(begin)
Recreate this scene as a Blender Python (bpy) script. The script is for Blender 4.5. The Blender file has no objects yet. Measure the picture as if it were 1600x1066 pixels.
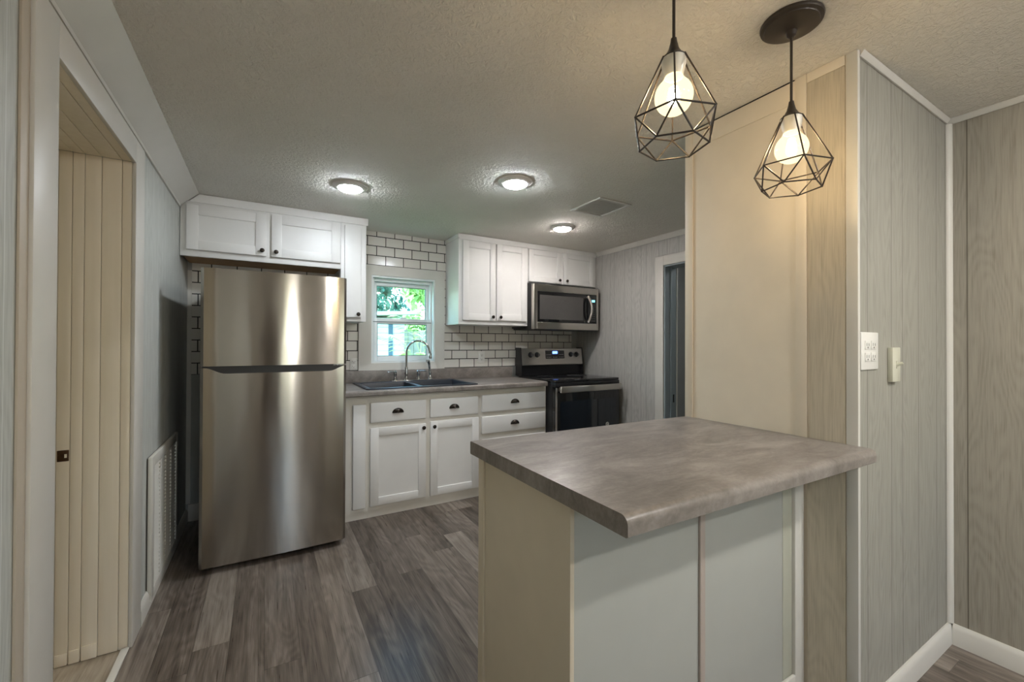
import bpy, bmesh, math, random
from mathutils import Vector, Matrix
random.seed(7)
S = bpy.context.scene
C = S.collection
PI = math.pi

# ------------------------------------------------------------------ camera, light, exposure
H = 2.197                      # ceiling height
cam_d = bpy.data.cameras.new('camera')
cam = bpy.data.objects.new('camera', cam_d); C.objects.link(cam)
cam_d.sensor_fit = 'HORIZONTAL'; cam_d.sensor_width = 36.0
cam_d.lens = 36.0 * 657.1666 / 1600.0
cam_d.clip_start = 0.02; cam_d.clip_end = 200
_R = Vector((0.86356926, -0.50421629, 0.00375097))
_U = Vector((-0.00650524, -0.0037025, 0.99997199))
_F = Vector((0.50418827, 0.86356947, 0.00647741))
_m = Matrix((_R, _U, -_F)).transposed().to_4x4()
_m.translation = Vector((0, 0, 1.2451))
cam.matrix_world = _m
S.camera = cam

W = bpy.data.worlds.new('world'); S.world = W; W.use_nodes = True
wn = W.node_tree.nodes; wl = W.node_tree.links; wn.clear()
wo = wn.new('ShaderNodeOutputWorld'); wb = wn.new('ShaderNodeBackground'); ws = wn.new('ShaderNodeTexSky')
ws.sky_type = 'NISHITA'; ws.sun_disc = False; ws.sun_elevation = math.radians(42); ws.sun_rotation = math.radians(250)
ws.air_density = 1.2; ws.dust_density = 1.5
wb.inputs['Strength'].default_value = 1.15
wl.new(ws.outputs[0], wb.inputs[0]); wl.new(wb.outputs[0], wo.inputs[0])

sun_d = bpy.data.lights.new('sun', 'SUN'); sun_d.energy = 6.0; sun_d.angle = math.radians(1.5); sun_d.color = (1, .96, .88)
sun = bpy.data.objects.new('sun', sun_d); C.objects.link(sun)
sun.rotation_euler = Vector((.75, .10, -.66)).to_track_quat('-Z', 'Y').to_euler()

S.view_settings.view_transform = 'Standard'; S.view_settings.look = 'None'
S.view_settings.gamma = 1.0; S.view_settings.use_curve_mapping = False
S.view_settings.exposure = 0.87

L_RECESSED = 112.0              # lens radiance of the kitchen downlights
L_PENDANT = 520.0              # filament core of the two cage pendants
L_DINING = 345.0                # two flush lamps of the dining side, behind the camera

# ------------------------------------------------------------------ helpers
def lin(r, g, b):
    f = lambda c: (c/255/12.92) if c/255 <= .04045 else ((c/255+.055)/1.055)**2.4
    return (f(r), f(g), f(b), 1)

class MB:
    def __init__(s): s.bm = bmesh.new()
    def _app(s, verts, faces):
        vs = [s.bm.verts.new(v) for v in verts]
        for f in faces:
            try: s.bm.faces.new([vs[i] for i in f])
            except ValueError: pass
        return s
    def box(s, x0, x1, y0, y1, z0, z1, bev=0.0, seg=2):
        x0, x1 = min(x0, x1), max(x0, x1); y0, y1 = min(y0, y1), max(y0, y1); z0, z1 = min(z0, z1), max(z0, z1)
        t = bmesh.new()
        bmesh.ops.create_cube(t, size=1.0)
        for v in t.verts:
            v.co = Vector(((x0+x1)/2 + v.co.x*(x1-x0), (y0+y1)/2 + v.co.y*(y1-y0), (z0+z1)/2 + v.co.z*(z1-z0)))
        if bev > 0:
            bev = min(bev, .45*min(x1-x0, y1-y0, z1-z0))
            bmesh.ops.bevel(t, geom=t.edges[:], offset=bev, segments=seg, affect='EDGES', profile=.5)
        return s.merge(t)
    def merge(s, t, M=None):
        t.verts.ensure_lookup_table(); t.verts.index_update()
        s._app([(M @ v.co) if M else v.co.copy() for v in t.verts], [[v.index for v in f.verts] for f in t.faces])
        t.free(); return s
    def ring_skin(s, rings, closed=True, cap=True, loop=False):
        n = len(rings[0]); base = []
        for r in rings: base.append([s.bm.verts.new(p) for p in r])
        m = len(rings)
        for a in range(m if loop else m-1):
            A, B = base[a], base[(a+1) % m]
            for i in range(n if closed else n-1):
                j = (i+1) % n
                try: s.bm.faces.new((A[i], A[j], B[j], B[i]))
                except ValueError: pass
        if cap and not loop:
            for r in (base[0], base[-1]):
                try: s.bm.faces.new(r)
                except ValueError: pass
        return s
    def tube(s, pts, r, n=10, loop=False):
        pts = [Vector(p) for p in pts]; rings = []; m = len(pts)
        rad = r if isinstance(r, (list, tuple)) else [r]*m
        up = None
        for i, p in enumerate(pts):
            if loop: d = pts[(i+1) % m] - pts[i-1]
            else: d = pts[min(i+1, m-1)] - pts[max(i-1, 0)]
            d.normalize()
            if up is None:
                up = Vector((0, 0, 1)) if abs(d.z) < .9 else Vector((1, 0, 0))
            a = (up - d*up.dot(d)).normalized(); b = d.cross(a); up = a
            rings.append([p + (a*math.cos(2*PI*k/n) + b*math.sin(2*PI*k/n))*rad[i] for k in range(n)])
        return s.ring_skin(rings, loop=loop)
    def lathe(s, prof, c=(0, 0, 0), axis='Z', n=32, cap=True):
        c = Vector(c); rings = []
        ax = {'X': (Vector((1, 0, 0)), Vector((0, 1, 0)), Vector((0, 0, 1))), 'Y': (Vector((0, 1, 0)), Vector((0, 0, 1)), Vector((1, 0, 0))),
              'Z': (Vector((0, 0, 1)), Vector((1, 0, 0)), Vector((0, 1, 0)))}[axis]
        for r, z in prof:
            r = max(r, 1e-5)
            rings.append([c + ax[0]*z + (ax[1]*math.cos(2*PI*k/n) + ax[2]*math.sin(2*PI*k/n))*r for k in range(n)])
        return s.ring_skin(rings, cap=cap)
    def cyl(s, p0, p1, r, n=20): return s.tube([p0, p1], r, n)
    def ball(s, c, r, n=20, m=12): return s.lathe([(r*math.sin(PI*i/m), -r*math.cos(PI*i/m)) for i in range(m+1)], c, 'Z', n)
    def prism(s, poly, axis, a0, a1):
        def P(u, v, a): return {'X': (a, u, v), 'Y': (u, a, v), 'Z': (u, v, a)}[axis]
        return s.ring_skin([[Vector(P(u, v, a0)) for u, v in poly], [Vector(P(u, v, a1)) for u, v in poly]])
    def build(s, name, mat, parent=None, ang=35, origin=None):
        bm = s.bm
        bmesh.ops.recalc_face_normals(bm, faces=bm.faces[:])
        xs = [v.co for v in bm.verts]
        if origin is None:
            lo = Vector((min(v.x for v in xs), min(v.y for v in xs), min(v.z for v in xs)))
            hi = Vector((max(v.x for v in xs), max(v.y for v in xs), max(v.z for v in xs)))
            origin = Vector(((lo.x+hi.x)/2, (lo.y+hi.y)/2, lo.z))
        origin = Vector(origin)
        for v in bm.verts: v.co -= origin
        me = bpy.data.meshes.new(name); bm.to_mesh(me); bm.free()
        me.shade_smooth(); me.set_sharp_from_angle(angle=math.radians(ang))
        for mm in (mat if isinstance(mat, (list, tuple)) else [mat]): me.materials.append(mm)
        o = bpy.data.objects.new(name, me); C.objects.link(o)
        put(o, origin, parent); return o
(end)
SHORT PROBLEM :: Begin at the first line of the material and copy each line exactly through the one containing "S.camera = cam". Omit pictures.

RESULT OF THIS TASK ::
Recreate this scene as a Blender Python (bpy) script. The script is for Blender 4.5. The Blender file has no objects yet. Measure the picture as if it were 1600x1066 pixels.
import bpy, bmesh, math, random
from mathutils import Vector, Matrix
random.seed(7)
S = bpy.context.scene
C = S.collection
PI = math.pi

# ------------------------------------------------------------------ camera, light, exposure
H = 2.197                      # ceiling height
cam_d = bpy.data.cameras.new('camera')
cam = bpy.data.objects.new('camera', cam_d); C.objects.link(cam)
cam_d.sensor_fit = 'HORIZONTAL'; cam_d.sensor_width = 36.0
cam_d.lens = 36.0 * 657.1666 / 1600.0
cam_d.clip_start = 0.02; cam_d.clip_end = 200
_R = Vector((0.86356926, -0.50421629, 0.00375097))
_U = Vector((-0.00650524, -0.0037025, 0.99997199))
_F = Vector((0.50418827, 0.86356947, 0.00647741))
_m = Matrix((_R, _U, -_F)).transposed().to_4x4()
_m.translation = Vector((0, 0, 1.2451))
cam.matrix_world = _m
S.camera = cam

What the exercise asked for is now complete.